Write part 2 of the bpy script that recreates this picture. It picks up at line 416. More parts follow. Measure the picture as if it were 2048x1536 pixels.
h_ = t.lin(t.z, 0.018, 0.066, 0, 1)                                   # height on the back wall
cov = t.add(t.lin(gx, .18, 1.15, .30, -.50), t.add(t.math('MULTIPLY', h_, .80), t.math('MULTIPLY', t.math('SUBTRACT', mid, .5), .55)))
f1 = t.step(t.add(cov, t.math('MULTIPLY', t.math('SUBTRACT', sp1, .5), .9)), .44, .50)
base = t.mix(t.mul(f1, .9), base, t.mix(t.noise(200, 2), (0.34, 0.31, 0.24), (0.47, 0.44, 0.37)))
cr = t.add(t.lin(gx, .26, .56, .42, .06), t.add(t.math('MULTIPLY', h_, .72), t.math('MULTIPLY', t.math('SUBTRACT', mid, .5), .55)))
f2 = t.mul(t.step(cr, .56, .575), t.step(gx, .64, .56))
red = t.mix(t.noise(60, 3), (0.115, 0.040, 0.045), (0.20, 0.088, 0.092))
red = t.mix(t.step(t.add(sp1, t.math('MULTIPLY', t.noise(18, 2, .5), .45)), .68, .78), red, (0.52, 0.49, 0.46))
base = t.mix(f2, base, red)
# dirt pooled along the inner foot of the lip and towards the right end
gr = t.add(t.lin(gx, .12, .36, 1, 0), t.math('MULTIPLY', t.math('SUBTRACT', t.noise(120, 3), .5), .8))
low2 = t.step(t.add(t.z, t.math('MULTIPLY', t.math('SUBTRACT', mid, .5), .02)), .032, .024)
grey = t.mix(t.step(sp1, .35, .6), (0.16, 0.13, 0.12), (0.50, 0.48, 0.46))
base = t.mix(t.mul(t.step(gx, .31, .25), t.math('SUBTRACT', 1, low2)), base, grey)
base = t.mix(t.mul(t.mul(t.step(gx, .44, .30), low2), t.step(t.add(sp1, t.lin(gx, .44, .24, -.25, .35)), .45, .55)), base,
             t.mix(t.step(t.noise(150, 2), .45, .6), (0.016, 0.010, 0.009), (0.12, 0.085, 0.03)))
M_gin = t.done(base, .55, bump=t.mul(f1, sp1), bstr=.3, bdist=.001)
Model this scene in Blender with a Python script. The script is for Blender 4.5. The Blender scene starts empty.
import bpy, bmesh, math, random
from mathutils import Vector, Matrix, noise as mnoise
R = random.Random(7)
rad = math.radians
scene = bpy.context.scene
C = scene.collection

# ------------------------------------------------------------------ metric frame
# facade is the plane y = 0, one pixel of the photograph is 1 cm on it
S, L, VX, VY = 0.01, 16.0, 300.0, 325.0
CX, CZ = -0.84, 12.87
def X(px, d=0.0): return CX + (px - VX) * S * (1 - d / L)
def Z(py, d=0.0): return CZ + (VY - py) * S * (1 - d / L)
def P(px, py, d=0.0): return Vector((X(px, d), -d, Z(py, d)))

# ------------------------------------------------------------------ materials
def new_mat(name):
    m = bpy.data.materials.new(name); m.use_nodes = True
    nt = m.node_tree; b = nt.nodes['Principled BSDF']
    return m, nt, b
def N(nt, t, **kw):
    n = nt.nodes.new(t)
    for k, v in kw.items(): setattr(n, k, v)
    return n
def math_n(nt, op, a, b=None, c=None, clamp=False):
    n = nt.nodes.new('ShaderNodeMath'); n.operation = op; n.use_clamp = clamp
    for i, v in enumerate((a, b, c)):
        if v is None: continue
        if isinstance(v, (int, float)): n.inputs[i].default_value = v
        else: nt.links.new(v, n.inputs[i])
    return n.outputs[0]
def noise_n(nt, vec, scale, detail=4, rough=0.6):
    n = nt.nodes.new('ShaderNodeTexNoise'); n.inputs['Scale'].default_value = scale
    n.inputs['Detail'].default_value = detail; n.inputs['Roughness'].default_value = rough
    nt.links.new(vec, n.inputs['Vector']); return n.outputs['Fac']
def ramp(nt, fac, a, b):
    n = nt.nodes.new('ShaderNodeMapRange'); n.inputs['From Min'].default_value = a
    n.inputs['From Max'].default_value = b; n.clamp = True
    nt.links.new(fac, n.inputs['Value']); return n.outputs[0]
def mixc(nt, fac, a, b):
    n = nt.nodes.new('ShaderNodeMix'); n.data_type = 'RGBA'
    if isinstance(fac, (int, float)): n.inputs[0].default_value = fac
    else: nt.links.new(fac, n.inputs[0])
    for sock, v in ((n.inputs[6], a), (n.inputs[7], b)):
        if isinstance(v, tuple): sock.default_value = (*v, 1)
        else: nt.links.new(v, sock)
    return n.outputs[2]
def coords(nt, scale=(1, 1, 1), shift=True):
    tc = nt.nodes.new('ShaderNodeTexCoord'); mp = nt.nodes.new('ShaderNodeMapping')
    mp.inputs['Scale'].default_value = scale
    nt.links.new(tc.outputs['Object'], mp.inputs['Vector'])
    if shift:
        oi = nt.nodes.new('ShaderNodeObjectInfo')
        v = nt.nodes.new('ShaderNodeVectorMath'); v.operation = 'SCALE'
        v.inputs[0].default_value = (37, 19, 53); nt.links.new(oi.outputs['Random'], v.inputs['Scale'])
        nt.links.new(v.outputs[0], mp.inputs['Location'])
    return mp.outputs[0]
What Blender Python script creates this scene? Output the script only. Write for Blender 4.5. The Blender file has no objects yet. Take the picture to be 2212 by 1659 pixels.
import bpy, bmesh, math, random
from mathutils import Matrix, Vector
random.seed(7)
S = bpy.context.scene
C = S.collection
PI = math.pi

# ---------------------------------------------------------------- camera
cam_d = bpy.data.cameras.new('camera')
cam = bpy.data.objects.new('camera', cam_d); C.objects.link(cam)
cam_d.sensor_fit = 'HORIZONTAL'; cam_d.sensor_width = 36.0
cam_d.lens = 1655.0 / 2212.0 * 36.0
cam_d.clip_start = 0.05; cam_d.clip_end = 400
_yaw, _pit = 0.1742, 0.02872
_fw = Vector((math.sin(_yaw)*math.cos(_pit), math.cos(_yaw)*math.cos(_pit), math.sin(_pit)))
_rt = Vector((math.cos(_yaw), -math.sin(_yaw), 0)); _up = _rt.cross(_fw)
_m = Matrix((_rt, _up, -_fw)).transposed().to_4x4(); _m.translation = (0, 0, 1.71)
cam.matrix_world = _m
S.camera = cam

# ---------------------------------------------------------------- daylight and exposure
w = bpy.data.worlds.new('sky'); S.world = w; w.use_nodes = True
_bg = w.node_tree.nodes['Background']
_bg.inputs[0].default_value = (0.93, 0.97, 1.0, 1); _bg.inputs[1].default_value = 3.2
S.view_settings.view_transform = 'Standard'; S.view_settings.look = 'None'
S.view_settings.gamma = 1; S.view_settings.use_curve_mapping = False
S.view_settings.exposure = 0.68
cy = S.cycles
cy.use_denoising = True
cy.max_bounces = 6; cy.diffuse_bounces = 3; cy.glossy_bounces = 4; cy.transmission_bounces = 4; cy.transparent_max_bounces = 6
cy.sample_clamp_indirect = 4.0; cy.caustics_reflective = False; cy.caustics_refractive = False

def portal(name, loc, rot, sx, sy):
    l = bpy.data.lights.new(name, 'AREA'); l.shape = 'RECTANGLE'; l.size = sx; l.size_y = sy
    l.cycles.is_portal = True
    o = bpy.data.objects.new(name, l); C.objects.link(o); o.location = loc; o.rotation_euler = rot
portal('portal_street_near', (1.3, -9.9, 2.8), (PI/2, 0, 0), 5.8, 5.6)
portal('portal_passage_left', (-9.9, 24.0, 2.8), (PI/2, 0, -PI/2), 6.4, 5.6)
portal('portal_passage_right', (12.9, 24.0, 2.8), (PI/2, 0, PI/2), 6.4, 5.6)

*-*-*

▶ YOUR GOAL:
Reproduce the lines exactly, from the line that contains "Model this scene" through the line that contains "C = scene.collection", and nothing more.

▶ CORRECT RESULT:
Model this scene in Blender with a Python script. The script is for Blender 4.5. The Blender scene starts empty.
import bpy, bmesh, math, random
from mathutils import Vector, Matrix, noise as mnoise
R = random.Random(7)
rad = math.radians
scene = bpy.context.scene
C = scene.collection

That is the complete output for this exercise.